Hille was born in New York to Swedish immigrant parents. He was the son of Carl August Heuman, a civil engineer, and Edla Eckman. When Einar Hille was two years old his mother returned to Sweden and lived in Stockholm. Hille spent the next 24 years of his life in Sweden, returning to the United States when he was 26 years old.

Career

Hille entered the University of Stockholm in 1911. Hille was awarded his first degree in mathematics in 1913 and the equivalent of a Master's degree in the following year. He received a Ph.D. from Stockholm in 1918 for a doctoral dissertation entitled Some Problems Concerning Spherical Harmonics.

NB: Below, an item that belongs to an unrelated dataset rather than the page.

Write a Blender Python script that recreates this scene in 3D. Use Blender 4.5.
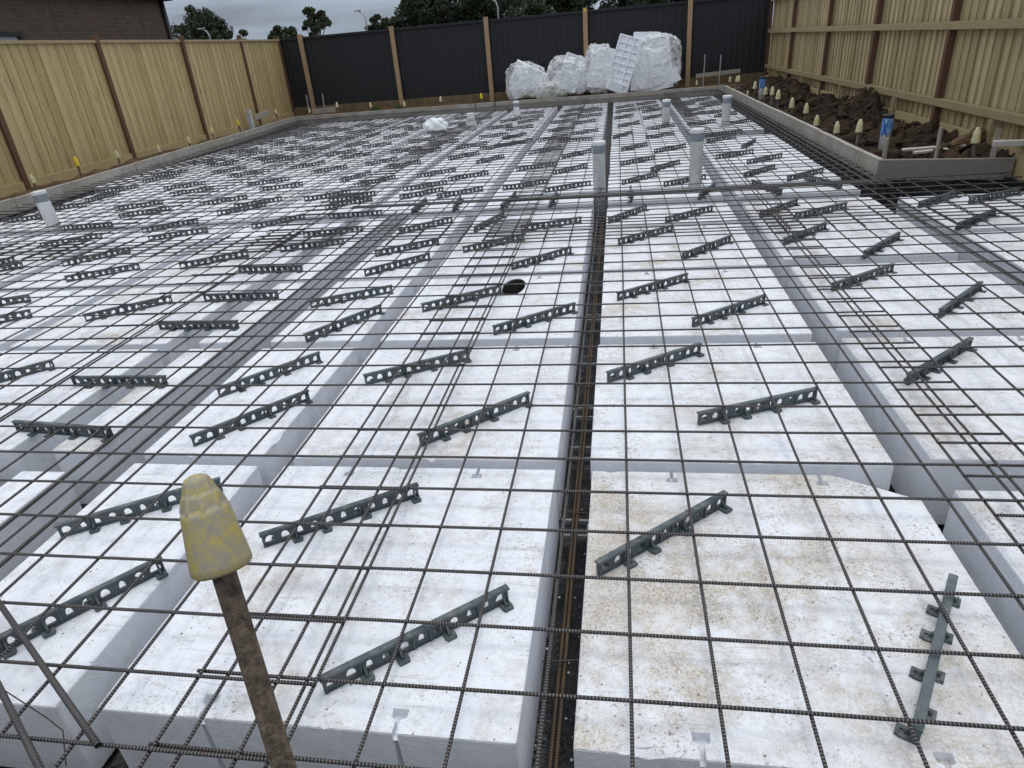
import bpy, bmesh, math, random
from mathutils import Vector, Matrix, noise
random.seed(7)
for o in list(bpy.data.objects):
    bpy.data.objects.remove(o)
S = bpy.context.scene
COL = S.collection
rad = math.radians

# ------------------------------------------------------------------ camera
R = Vector((0.98713331, 0.13999503, -0.07726072))
U = Vector((0.00398482, 0.46149526, 0.88713373))
F = Vector((-0.15984977, 0.87602712, -0.45499949))
cam_d = bpy.data.cameras.new("camera")
cam = bpy.data.objects.new("camera", cam_d)
COL.objects.link(cam)
M = Matrix.Identity(4)
for i in range(3):
    M[i][0], M[i][1], M[i][2] = R[i], U[i], -F[i]
M.translation = Vector((0.57802, -1.64270, 1.37404))
cam.matrix_world = M
cam_d.sensor_width = 36.0
cam_d.lens = 662.54 / 1024 * 36.0
cam_d.clip_start = 0.02
cam_d.clip_end = 2000
S.camera = cam

# ------------------------------------------------------------------ sky, sun, exposure
SUN_EL, SUN_AZ = 80.0, 40.0          # azimuth from +Y towards +X
W = bpy.data.worlds.new("World")
S.world = W
W.use_nodes = True
nt = W.node_tree
nt.nodes.clear()
def wn(t, **k):
    n = nt.nodes.new(t)
    for a, b in k.items(): setattr(n, a, b)
    return n
out = wn('ShaderNodeOutputWorld'); bg = wn('ShaderNodeBackground'); bg.inputs['Strength'].default_value = 0.1
sky = wn('ShaderNodeTexSky', sky_type='NISHITA', sun_disc=False)
sky.sun_elevation = rad(SUN_EL); sky.sun_rotation = rad(SUN_AZ)
geo = wn('ShaderNodeTexCoord')
sep = wn('ShaderNodeSeparateXYZ'); nt.links.new(geo.outputs['Generated'], sep.inputs[0])
# overcast dome: bright overhead, grey towards the horizon, flat cloud bands
el = wn('ShaderNodeValToRGB')
el.color_ramp.elements[0].position = 0.0; el.color_ramp.elements[0].color = (0.29, 0.345, 0.43, 1)
el.color_ramp.elements[1].position = 1.0; el.color_ramp.elements[1].color = (1.19, 1.24, 1.31, 1)
e = el.color_ramp.elements.new(0.10); e.color = (0.38, 0.44, 0.53, 1)
e = el.color_ramp.elements.new(0.45); e.color = (0.82, 0.87, 0.95, 1)
nt.links.new(sep.outputs['Z'], el.inputs[0])
mp = wn('ShaderNodeMapping'); mp.inputs['Scale'].default_value = (2.2, 2.2, 17.0)
mp.inputs['Rotation'].default_value = (0, rad(1.5), 0)
nt.links.new(geo.outputs['Generated'], mp.inputs[0])
cn = wn('ShaderNodeTexNoise'); cn.inputs['Scale'].default_value = 1.6; cn.inputs['Detail'].default_value = 5; cn.inputs['Roughness'].default_value = 0.55
nt.links.new(mp.outputs[0], cn.inputs['Vector'])
cr = wn('ShaderNodeMapRange'); cr.inputs[1].default_value = 0.3; cr.inputs[2].default_value = 0.7; cr.inputs[3].default_value = 0.66; cr.inputs[4].default_value = 1.42
nt.links.new(cn.outputs['Fac'], cr.inputs[0])
mul = wn('ShaderNodeVectorMath', operation='MULTIPLY'); nt.links.new(el.outputs[0], mul.inputs[0]); nt.links.new(cr.outputs[0], mul.inputs[1])
sc = wn('ShaderNodeVectorMath', operation='SCALE'); sc.inputs['Scale'].default_value = 10.0
nt.links.new(mul.outputs[0], sc.inputs[0])
mixs = wn('ShaderNodeMix', data_type='RGBA'); mixs.inputs[0].default_value = 0.93
nt.links.new(sky.outputs[0], mixs.inputs[6]); nt.links.new(sc.outputs[0], mixs.inputs[7])
nt.links.new(mixs.outputs[2], bg.inputs[0]); nt.links.new(bg.outputs[0], out.inputs[0])

sd = bpy.data.lights.new("sun", 'SUN'); sd.energy = 0.75; sd.angle = rad(20); sd.color = (1.0, 0.985, 0.96)
sun = bpy.data.objects.new("sun", sd); COL.objects.link(sun)
a, b = rad(SUN_AZ), rad(SUN_EL)
sun.rotation_euler = Vector((math.sin(a) * math.cos(b), math.cos(a) * math.cos(b), math.sin(b))).to_track_quat('Z', 'Y').to_euler()
sun.location = (5, 5, 30)
vs = S.view_settings
vs.view_transform = 'Standard'; vs.look = 'None'; vs.exposure = 0.0; vs.gamma = 1.0; vs.use_curve_mapping = False
S.render.resolution_x, S.render.resolution_y = 1024, 768

# ------------------------------------------------------------------ materials
class NT:
    def __init__(s, name):
        s.m = bpy.data.materials.new(name); s.m.use_nodes = True
        s.t = s.m.node_tree; s.b = s.t.nodes['Principled BSDF']; s.o = s.t.nodes['Material Output']
    def n(s, t, ins=None, **k):
        x = s.t.nodes.new(t)
        for q, v in k.items(): setattr(x, q, v)
        for q, v in (ins or {}).items():
            if isinstance(v, bpy.types.NodeSocket): s.t.links.new(v, x.inputs[q])
            else: x.inputs[q].default_value = v
        return x
    def l(s, a, b): s.t.links.new(a, b)
    def noise(s, scale, detail=4, rough=.55, vec=None, dist=0):
        x = s.n('ShaderNodeTexNoise', {'Scale': scale, 'Detail': detail, 'Roughness': rough, 'Distortion': dist})
        if vec is not None: s.l(vec, x.inputs['Vector'])
        return x.outputs['Fac']
    def rng(s, v, a, b, c=0., d=1.):
        return s.n('ShaderNodeMapRange', {0: v, 1: a, 2: b, 3: c, 4: d}).outputs[0]
    def math(s, op, a, b=0.):
        return s.n('ShaderNodeMath', {0: a, 1: b}, operation=op).outputs[0]
    def mix(s, f, a, b):
        x = s.n('ShaderNodeMix', {0: f}, data_type='RGBA')
        for i, v in ((6, a), (7, b)):
            if isinstance(v, bpy.types.NodeSocket): s.l(v, x.inputs[i])
            else: x.inputs[i].default_value = (*v, 1)
        return x.outputs[2]
    def bump(s, h, strength, dist):
        x = s.n('ShaderNodeBump', {'Strength': strength, 'Distance': dist, 'Height': h})
        s.l(x.outputs[0], s.b.inputs['Normal'])
    def pos(s): return s.n('ShaderNodeNewGeometry').outputs['Position']
    def objc(s): return s.n('ShaderNodeTexCoord').outputs['Object']
    def col(s, v):
        if isinstance(v, bpy.types.NodeSocket): s.l(v, s.b.inputs['Base Color'])
        else: s.b.inputs['Base Color'].default_value = (*v, 1)
    def rough(s, v):
        if isinstance(v, bpy.types.NodeSocket): s.l(v, s.b.inputs['Roughness'])
        else: s.b.inputs['Roughness'].default_value = v

def m_foam():
    k = NT('foam'); p = k.pos()
    g = k.n('ShaderNodeNewGeometry'); nz = k.n('ShaderNodeSeparateXYZ', {0: g.outputs['Normal']}).outputs[2]
    top = k.rng(nz, .6, .9)
    oi = k.n('ShaderNodeObjectInfo'); dirt = k.n('ShaderNodeSeparateColor', {0: oi.outputs['Color']}).outputs[0]
    shift = k.n('ShaderNodeVectorMath', {0: p, 1: k.n('ShaderNodeCombineXYZ', {0: k.math('MULTIPLY', oi.outputs['Random'], 40.), 1: 0., 2: 0.}).outputs[0]}, operation='ADD').outputs[0]
    big = k.noise(3.2, 5, .62, shift, .6)
    mid = k.noise(17, 5, .7, shift, .3)
    th = k.math('SUBTRACT', .655, k.math('MULTIPLY', dirt, .205))
    comb = k.math('ADD', k.math('MULTIPLY', big, .62), k.math('MULTIPLY', mid, .38))
    st = k.n('ShaderNodeMapRange', {0: comb, 1: k.math('SUBTRACT', th, .05), 2: k.math('ADD', th, .10), 3: 0., 4: 1.}).outputs[0]
    fine = k.noise(150, 3, .8, p)
    st = k.math('MULTIPLY', st, k.rng(k.noise(2.1, 3, .5, shift), .38, .62, .25, 1.))
    st2 = k.math('MULTIPLY', k.math('MULTIPLY', st, top), k.rng(fine, .36, .60, .25, 1.))
    # scattered crumbs
    vo = k.n('ShaderNodeTexVoronoi', {'Vector': shift, 'Scale': 55.})
    sp = k.math('LESS_THAN', vo.outputs['Distance'], k.rng(mid, .42, .75, .04, .30))
    keep = k.math('GREATER_THAN', k.n('ShaderNodeSeparateColor', {0: vo.outputs['Color']}).outputs[0], .62)
    speck = k.math('MULTIPLY', k.math('MULTIPLY', sp, keep), top)
    base = k.mix(k.rng(k.noise(9, 3, .6, shift), .3, .7), (.755, .78, .83), (.825, .85, .885))
    tint = k.mix(k.noise(6, 2, .5, shift), (.36, .33, .29), (.46, .33, .14))
    c = k.mix(k.math('MULTIPLY', st2, .92), base, tint)
    c = k.mix(k.math('MULTIPLY', speck, .8), c, (.10, .085, .065))
    # fine dirt freckles gathered in smudges, and thin scuffs
    fr = k.math('MULTIPLY', k.rng(k.noise(85, 4, .8, shift), .535, .62), k.rng(k.noise(4.5, 5, .7, shift, .8), .47, .60))
    c = k.mix(k.math('MULTIPLY', k.math('MULTIPLY', k.math('MULTIPLY', fr, k.rng(dirt, .2, .8, .25, 1.)), top), .85), c, (.20, .16, .11))
    sv = k.n('ShaderNodeMapping', {'Vector': shift, 'Rotation': (0, 0, .7), 'Scale': (3, 60, 1)}).outputs[0]
    sf = k.math('MULTIPLY', k.rng(k.noise(1.4, 3, .6, sv), .58, .66), k.rng(k.noise(3.3, 3, .6, shift), .48, .6))
    c = k.mix(k.math('MULTIPLY', k.math('MULTIPLY', sf, top), .4), c, (.42, .39, .35))
    grey = k.math('MULTIPLY', k.rng(k.noise(22, 6, .75, shift), .50, .66), k.math('MULTIPLY', top, .34))
    c = k.mix(grey, c, (.36, .35, .34))
    side = k.math('MULTIPLY', k.math('SUBTRACT', 1., top), k.rng(k.noise(14, 6, .75, shift), .45, .68))
    c = k.mix(k.math('MULTIPLY', side, .22), c, (.42, .40, .37))
    k.col(c); k.rough(.75)
    bead = k.n('ShaderNodeTexVoronoi', {'Vector': p, 'Scale': 210.}).outputs['Distance']
    h = k.math('ADD', k.math('MULTIPLY', bead, .5), k.math('MULTIPLY', k.noise(45, 4, .7, p), 1.2))
    k.bump(h, .5, .005)
    k.b.inputs['Subsurface Weight'].default_value = 0.0
    k.b.inputs['Specular IOR Level'].default_value = .25
    return k.m
def m_rebar(name, c1, c2, ridge, metal=.35):
    k = NT(name); o = k.objc()
    w = k.n('ShaderNodeTexWave', {'Vector': o, 'Scale': 37., 'Distortion': 0.0}, wave_type='BANDS', bands_direction='X').outputs['Fac']
    p = k.pos()
    c = k.mix(k.rng(k.noise(9, 5, .7, p), .35, .65), c1, c2)
    c = k.mix(k.math('MULTIPLY', k.rng(w, .72, .95), .55), c, ridge)  # lighter ridges: worn metal, with the specular glint painted into the colour
    k.col(c); k.rough(.5); k.b.inputs['Metallic'].default_value = metal
    k.bump(w, .55, .0022)
    return k.m
def m_wood(name, ca, cb, cc, grain=(7, 7, .55), island=.5, knots=True, rough=.8):
    k = NT(name); p = k.pos(); g = k.n('ShaderNodeNewGeometry').outputs['Random Per Island']
    off = k.n('ShaderNodeCombineXYZ', {0: 0., 1: 0., 2: k.math('MULTIPLY', g, 37.)}).outputs[0]
    v = k.n('ShaderNodeMapping', {'Vector': k.n('ShaderNodeVectorMath', {0: p, 1: off}, operation='ADD').outputs[0], 'Scale': grain}).outputs[0]
    gr = k.noise(5, 6, .65, v, .4)
    c = k.mix(k.rng(gr, .3, .7), ca, cb)
    c = k.mix(k.math('MULTIPLY', g, island), c, cc)
    if knots:
        kv = k.n('ShaderNodeMapping', {'Vector': k.n('ShaderNodeVectorMath', {0: p, 1: off}, operation='ADD').outputs[0], 'Scale': (9, 9, 2.2)}).outputs[0]
        vo = k.n('ShaderNodeTexVoronoi', {'Vector': kv, 'Scale': 1.})
        kn = k.math('MULTIPLY', k.rng(vo.outputs['Distance'], .10, .24, 1., 0.), k.math('GREATER_THAN', k.n('ShaderNodeSeparateColor', {0: vo.outputs['Color']}).outputs[1], .55))
        c = k.mix(k.math('MULTIPLY', kn, .55), c, (.16, .10, .045))
    c = k.mix(k.math('MULTIPLY', k.rng(k.noise(1.3, 4, .6, p), .5, .8), .25), c, (ca[0] * .55, ca[1] * .55, ca[2] * .55))
    k.col(c); k.rough(rough); k.bump(gr, .3, .004)
    return k.m
def m_plain(name, c, rough=.5, metal=0., vary=.25, scale=8, bumps=0., c2=None):
    k = NT(name); p = k.pos()
    c2 = c2 or tuple(x * (1 - vary) for x in c)
    n = k.noise(scale, 5, .65, p)
    k.col(k.mix(k.rng(n, .35, .65), c, c2)); k.rough(rough); k.b.inputs['Metallic'].default_value = metal
    if bumps: k.bump(n, bumps, .01)
    return k.m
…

In 1919 Hille was awarded the Mittag-Leffler Prize and was given the right to teach at the University of Stockholm. He subsequently taught at Harvard University, Princeton University, Stanford University and the University of Chicago. In 1933, he became an endowed professor on mathematics in the Graduate School of Yale University. Hille was a member of the London Mathematical Society and the Circolo Matematico di Palermo. Hille served as president of the American Mathematical Society (1937–38) and was the Society's Colloquium lecturer in 1944. He received many honours including election to the United States National Academy of Sciences (1953) and the Swedish Royal Academy of Sciences. He was awarded by Sweden with the Order of the Polar Star.

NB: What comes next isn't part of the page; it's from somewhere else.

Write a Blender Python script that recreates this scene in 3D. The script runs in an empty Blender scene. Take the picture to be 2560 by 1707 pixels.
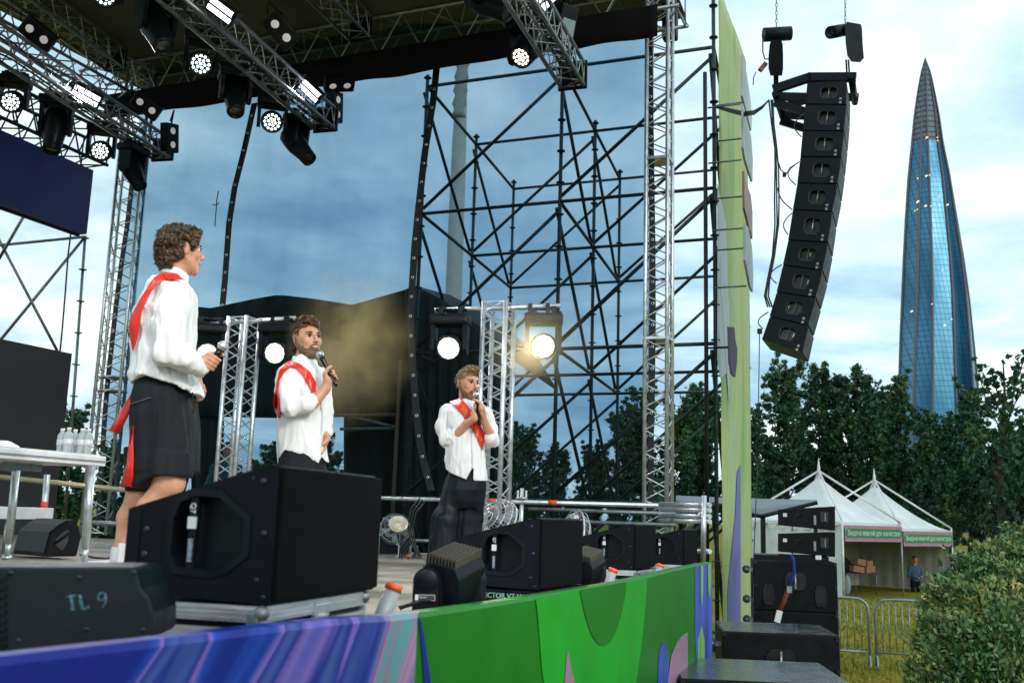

Hille's main work was on integral equations, differential equations, special functions, Dirichlet series and Fourier series. Later in his career his interests turned more towards functional analysis. His name persists among others in the Hille–Yosida theorem.

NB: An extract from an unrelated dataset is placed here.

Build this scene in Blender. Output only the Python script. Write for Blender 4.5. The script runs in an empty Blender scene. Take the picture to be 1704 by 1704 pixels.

Hille was married to Kirsti Hille (née Ore), sister of Norwegian mathematician Øystein Ore, and had two sons, Harald and Bertil Hille. He died in La Jolla, California.

Works

  • with Ralph Phillips: Functional Analysis and Semi-Groups. 1948,[1] 1957.
  • Analytic Function Theory. 2 vols., 1959,[2] 1964.
  • Analysis. 2 vols., 1964, 1966.
  • Lectures on Ordinary Differential Equations. 1969.
  • Methods in Classical and Functional Analysis. 1972.
  • Ordinary Differential Equations in the Complex Domain. 1976.[3]
  • In Retrospect. Mathematical Intelligencer, Vol.3, 1980/81, No.1, pp. 3–13.

References

  1. Bochner, Salomon (1949). "Review: Functional analysis and semi-groups, by Einar Hille". Bull. Amer. Math. Soc. 55 (5): 528–533. 
  2. Johnson, Guy (1960). "Review: Analytic function theory, vol. 1, by Einar Hille". Bull. Amer. Math. Soc. 66 (4): 253–255. 
  3. Sibuya, Yasutaka (1977). "Review: Ordinary differential equations in the complex domain, by Einar Hille". Bull. Amer. Math. Soc. 83 (5): 935–939. 
  • Dunford, Nelson (1981). "Einar Hille (June 28, 1894—February 12, 1980)". Bull. Amer. Math. Soc. (N.S.) 4 (3): 303–319. MR 609040. 
  • Yosida, K. (1981). "Some aspects of E. Hille's contributions to semigroup theory". Integral Equations Operator Theory 4 (3): 311–329. doi:10.1007/BF01697968. 
  • Benson, Adolph B.; Hedin, Naboth (1969). Swedes In America. New York: Haskel House.